Charting Reed’s life from his adolescence on Long Island to Andy Warhol’s Pop Art Factory scene (with New York’s darker drug and sex filled side always lurking in the background) the book is almost split in two as by the 1980s Reed abandoned Manhattan as he morphed into the happy suburban dwelling husband. Forever a man of contrasts, Reed would say that he is far from the Lou Reed that everyone knows, and yet he would admit there is a lot of himself in the idea of Lou Reed.

Ultimately, we are left with a huge back catalogue and an ongoing contribution to and influence on modern music.
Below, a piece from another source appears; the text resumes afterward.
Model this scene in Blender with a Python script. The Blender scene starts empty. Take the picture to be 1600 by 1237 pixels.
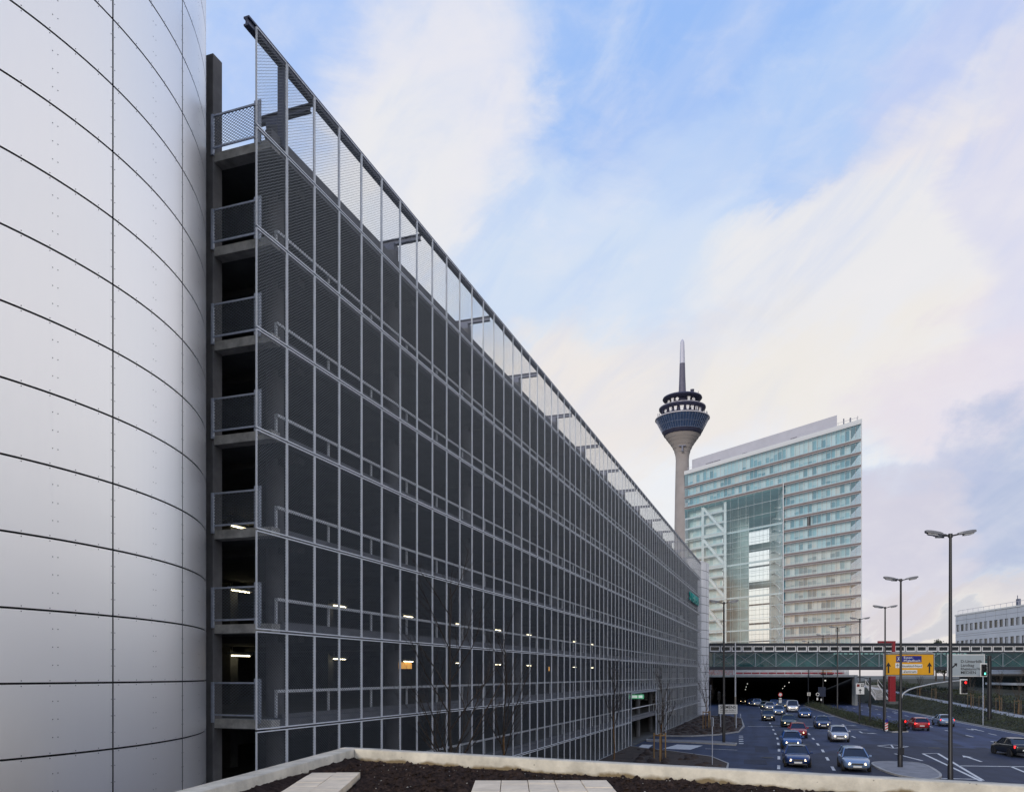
import bpy, math, random
import numpy as np
from mathutils import Vector, Matrix, noise as mnoise

random.seed(7)
R = math.radians
scene = bpy.context.scene
COL = scene.collection
EYE = 6.45          # camera height above the road
F = 1250.0          # focal length and horizon of the photograph, in its pixels
HZ = 1053.5


def at(px, py, Y):
    """world point seen at photo pixel (px, py) at distance Y"""
    return Vector(((px - 800) / F * Y, Y, EYE + (HZ - py) / F * Y))


def gr(px, py, z=0.0):
    """ground point seen at a photo pixel"""
    Y = (EYE - z) * F / (py - HZ)
    return Vector(((px - 800) / F * Y, Y, z))


# ------------------------------------------------------------------ mesh helper
class MB:
    def __init__(self):
        self.v, self.f, self.m, self.cur = [], [], [], 0

    def add(self, vs, fs):
        o = len(self.v)
        self.v += [tuple(p) for p in vs]
        for f in fs:
            self.f.append([i + o for i in f])
            self.m.append(self.cur)
        return self

    def box(self, x0, x1, y0, y1, z0, z1, fn=None):
        vs = [(x0, y0, z0), (x1, y0, z0), (x1, y1, z0), (x0, y1, z0), (x0, y0, z1), (x1, y0, z1), (x1, y1, z1), (x0, y1, z1)]
        if fn:
            vs = [fn(*p) for p in vs]
        return self.add(vs, [(0, 3, 2, 1), (4, 5, 6, 7), (0, 1, 5, 4), (1, 2, 6, 5), (2, 3, 7, 6), (3, 0, 4, 7)])

    def bar(self, p, q, w, h=None, up=(0, 0, 1)):
        p, q = Vector(p), Vector(q)
        h = h or w
        d = (q - p).normalized()
        u = Vector(up)
        if abs(d.dot(u)) > .98:
            u = Vector((1, 0, 0))
        s = d.cross(u).normalized() * w / 2
        t = s.cross(d).normalized() * h / 2
        vs = [p - s - t, p + s - t, p + s + t, p - s + t, q - s - t, q + s - t, q + s + t, q - s + t]
        return self.add(vs, [(0, 1, 2, 3), (7, 6, 5, 4), (4, 5, 1, 0), (5, 6, 2, 1), (6, 7, 3, 2), (7, 4, 0, 3)])

    def tube(self, pts, rs, n=8, cap=True):
        pts = [Vector(p) for p in pts]
        if not hasattr(rs, '__len__'):
            rs = [rs] * len(pts)
        vs = []
        ref = None
        for i, p in enumerate(pts):
            d = (pts[min(i + 1, len(pts) - 1)] - pts[max(i - 1, 0)]).normalized()
            if ref is None:
                ref = Vector((0, 0, 1)) if abs(d.z) < .9 else Vector((1, 0, 0))
            s = d.cross(ref).normalized()
            t = s.cross(d).normalized()
            ref = t
            for k in range(n):
                a = 2 * math.pi * k / n
                vs.append(p + (s * math.cos(a) + t * math.sin(a)) * rs[i])
        fs = []
        for i in range(len(pts) - 1):
            for k in range(n):
                a, b = i * n + k, i * n + (k + 1) % n
                fs.append((a, b, b + n, a + n))
        if cap:
            fs.append(tuple(range(n))[::-1])
            fs.append(tuple(range((len(pts) - 1) * n, len(pts) * n)))
        return self.add(vs, fs)

    def lathe(self, prof, n=32, c=(0, 0), cap=False):
        vs = [(c[0] + r * math.cos(2 * math.pi * k / n), c[1] + r * math.sin(2 * math.pi * k / n), z) for r, z in prof for k in range(n)]
        fs = []
        for i in range(len(prof) - 1):
            for k in range(n):
                a, b = i * n + k, i * n + (k + 1) % n
                fs.append((a, b, b + n, a + n))
        if cap:
            fs.append(tuple(range(n))[::-1])
            fs.append(tuple(range((len(prof) - 1) * n, len(prof) * n)))
        return self.add(vs, fs)

    def poly(self, pts):
        return self.add(pts, [tuple(range(len(pts)))])

    def prism(self, pts, z0, z1):
        n = len(pts)
        z0f = z0 if callable(z0) else (lambda x, y: z0)
        vs = [(p[0], p[1], z0f(p[0], p[1])) for p in pts] + [(p[0], p[1], z1) for p in pts]
        fs = [tuple(range(n))[::-1], tuple(range(n, 2 * n))]
        for i in range(n):
            j = (i + 1) % n
            fs.append((i, j, j + n, i + n))
        return self.add(vs, fs)

    def mesh(self, name, mats, smooth=None):
        me = bpy.data.meshes.new(name)
        me.from_pydata(self.v, [], self.f)
        for m in (mats if isinstance(mats, (list, tuple)) else [mats]):
            me.materials.append(m)
        me.polygons.foreach_set('material_index', self.m)
        if smooth:
            me.polygons.foreach_set('use_smooth', [True] * len(me.polygons))
            me.set_sharp_from_angle(angle=R(smooth))
        me.update()
        return me

    def build(self, name, mats, parent=None, smooth=None, bevel=0, subsurf=0):
        o = link(name, self.mesh(name, mats, smooth), parent)
        if bevel:
            b = o.modifiers.new('bevel', 'BEVEL')
            b.width = bevel
            b.segments = 2
            b.limit_method = 'ANGLE'
        if subsurf:
            s = o.modifiers.new('subsurf', 'SUBSURF')
            s.levels = s.render_levels = subsurf
        return o


def link(name, data, parent=None):
    o = bpy.data.objects.new(name, data)
    COL.objects.link(o)
    if parent:
        o.parent = parent
    return o


def np_mesh(name, verts, quads, mats, parent=None, smooth=False):
    me = bpy.data.meshes.new(name)
    verts = np.asarray(verts, dtype=np.float32)
    quads = np.asarray(quads, dtype=np.int32)
    k = quads.shape[1]
    me.vertices.add(len(verts))
    me.vertices.foreach_set('co', verts.ravel())
    me.loops.add(quads.size)
    me.loops.foreach_set('vertex_index', quads.ravel())
    me.polygons.add(len(quads))
    me.polygons.foreach_set('loop_start', np.arange(0, quads.size, k, dtype=np.int32))
    me.update(calc_edges=True)
    for m in (mats if isinstance(mats, (list, tuple)) else [mats]):
        me.materials.append(m)
    if smooth:
        me.polygons.foreach_set('use_smooth', [True] * len(me.polygons))
    return link(name, me, parent)


def tag(o, label=None, cat=None, group=None, kind=None):
    for k, v in (('label', label), ('category', cat), ('group', group), ('kind', kind)):
        if v:
            o[k] = v
    return o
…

This candid retelling of Lou Reed’s unique and controversial life as an artist helps the reader make sense of a life that was often difficult for those around Reed but also a real struggle for the man himself. The question that remains is, can an artist be forgiven for their idiosyncrasies and occasional wrong footings (the widely canned Metallica collaboration for example) if it is backed up with astonishing work, such as Reed achieved in his lifetime?